Myth:  Anti-piracy legislation would unduly burden small Internet sites targeted by deep-pocketed plaintiff corporations. 

Reality:  The proposed bill states explicitly that court relief would require only “technically feasible and reasonable measures” by sites in question.  Further, there is specifically no duty to continually monitor, and defendants would possess the affirmative defense that they don’t possess the “technical means to comply without incurring unreasonable economic burden.”  In addition to the usual perjury protections, moreover, the legislation punishes any plaintiff that knowingly brings a false claim by holding them liable for not only damages caused, but also attorneys’ fees and costs.  The bill also empowers courts to modify, suspend or vacate orders whenever “the interests of justice otherwise require.” 

Myth:  Legislation targeting online piracy somehow constitutes “censorship” and violates the U.S. Constitution. 

Reality:  First of all, online piracy does not constitute “free speech.”  Second, otherwise illegal activity does not magically achieve sacred status or legal immunity simply because it occurs on the Internet rather than on a street corner.  Third, this legislation would remain subject to the same judicial review applicable to any other statute.

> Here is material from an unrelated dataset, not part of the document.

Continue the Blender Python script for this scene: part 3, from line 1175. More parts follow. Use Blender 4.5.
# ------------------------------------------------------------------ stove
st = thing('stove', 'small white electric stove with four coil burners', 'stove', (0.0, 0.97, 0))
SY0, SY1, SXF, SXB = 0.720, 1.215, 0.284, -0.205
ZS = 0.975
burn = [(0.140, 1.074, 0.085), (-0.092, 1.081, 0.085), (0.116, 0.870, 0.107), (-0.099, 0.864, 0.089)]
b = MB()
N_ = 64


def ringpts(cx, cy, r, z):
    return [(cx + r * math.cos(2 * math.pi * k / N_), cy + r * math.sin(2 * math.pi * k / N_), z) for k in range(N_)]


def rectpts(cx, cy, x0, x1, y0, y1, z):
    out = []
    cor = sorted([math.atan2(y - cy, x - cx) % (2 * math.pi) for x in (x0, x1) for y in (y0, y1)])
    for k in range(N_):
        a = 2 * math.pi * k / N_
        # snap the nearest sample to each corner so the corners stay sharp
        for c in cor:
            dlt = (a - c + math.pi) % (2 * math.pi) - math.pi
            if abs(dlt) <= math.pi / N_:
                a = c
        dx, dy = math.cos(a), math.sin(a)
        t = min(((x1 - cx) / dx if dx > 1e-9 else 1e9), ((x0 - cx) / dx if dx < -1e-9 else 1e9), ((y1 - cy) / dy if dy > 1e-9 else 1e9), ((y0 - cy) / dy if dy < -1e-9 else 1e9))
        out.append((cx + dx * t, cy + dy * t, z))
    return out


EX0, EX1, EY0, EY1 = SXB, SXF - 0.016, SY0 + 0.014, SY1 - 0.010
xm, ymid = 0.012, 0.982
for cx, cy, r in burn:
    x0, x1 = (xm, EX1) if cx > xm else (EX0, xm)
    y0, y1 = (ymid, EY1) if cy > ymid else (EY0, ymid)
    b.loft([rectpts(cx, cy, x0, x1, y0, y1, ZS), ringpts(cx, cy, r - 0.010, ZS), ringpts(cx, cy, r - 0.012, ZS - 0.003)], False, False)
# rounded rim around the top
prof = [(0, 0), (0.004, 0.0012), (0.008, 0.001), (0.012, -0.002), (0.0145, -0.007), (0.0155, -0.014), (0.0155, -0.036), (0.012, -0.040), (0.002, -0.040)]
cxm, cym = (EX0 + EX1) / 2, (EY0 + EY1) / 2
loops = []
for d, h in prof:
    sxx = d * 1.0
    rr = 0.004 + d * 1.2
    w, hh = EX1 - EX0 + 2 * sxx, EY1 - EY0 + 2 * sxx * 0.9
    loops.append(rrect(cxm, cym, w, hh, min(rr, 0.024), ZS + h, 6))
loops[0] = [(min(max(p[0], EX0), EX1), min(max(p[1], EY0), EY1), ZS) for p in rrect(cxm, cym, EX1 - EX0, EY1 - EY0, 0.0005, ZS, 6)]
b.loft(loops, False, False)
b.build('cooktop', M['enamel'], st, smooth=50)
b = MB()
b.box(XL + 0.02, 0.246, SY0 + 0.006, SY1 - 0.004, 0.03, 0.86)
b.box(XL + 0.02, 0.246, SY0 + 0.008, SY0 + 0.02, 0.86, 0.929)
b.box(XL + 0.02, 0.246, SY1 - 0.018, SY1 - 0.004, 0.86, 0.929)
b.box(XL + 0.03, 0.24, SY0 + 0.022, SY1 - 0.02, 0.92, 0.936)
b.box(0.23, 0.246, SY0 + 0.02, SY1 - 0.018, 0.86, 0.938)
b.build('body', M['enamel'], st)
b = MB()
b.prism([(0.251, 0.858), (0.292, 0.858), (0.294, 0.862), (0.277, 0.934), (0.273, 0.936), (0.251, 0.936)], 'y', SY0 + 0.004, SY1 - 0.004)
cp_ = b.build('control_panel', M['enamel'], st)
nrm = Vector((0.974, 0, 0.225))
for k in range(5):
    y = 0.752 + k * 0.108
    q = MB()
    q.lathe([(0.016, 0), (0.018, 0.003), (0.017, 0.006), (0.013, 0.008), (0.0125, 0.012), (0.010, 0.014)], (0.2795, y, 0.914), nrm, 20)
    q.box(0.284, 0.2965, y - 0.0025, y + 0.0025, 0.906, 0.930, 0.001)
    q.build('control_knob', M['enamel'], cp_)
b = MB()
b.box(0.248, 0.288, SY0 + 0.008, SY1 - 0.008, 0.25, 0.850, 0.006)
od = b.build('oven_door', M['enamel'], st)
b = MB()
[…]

To be clear, none of this aims to assert that legitimate, honest and informed critiques of the proposed legislation do not exist.  Nor is it to assert that any Congressional proposal should be immune from scrutiny in order to ensure individual freedom to the greatest extent advisable. 

That said, the first preconditions for a prosperous and just society are rule of law and protection of property rights.  Anti-piracy legislation now before Congress finally addresses the threat of foreign piracy, and it’s unfortunate that so many opponents have resorted to inaccurate and flatly dishonest claims in an attempt to derail it.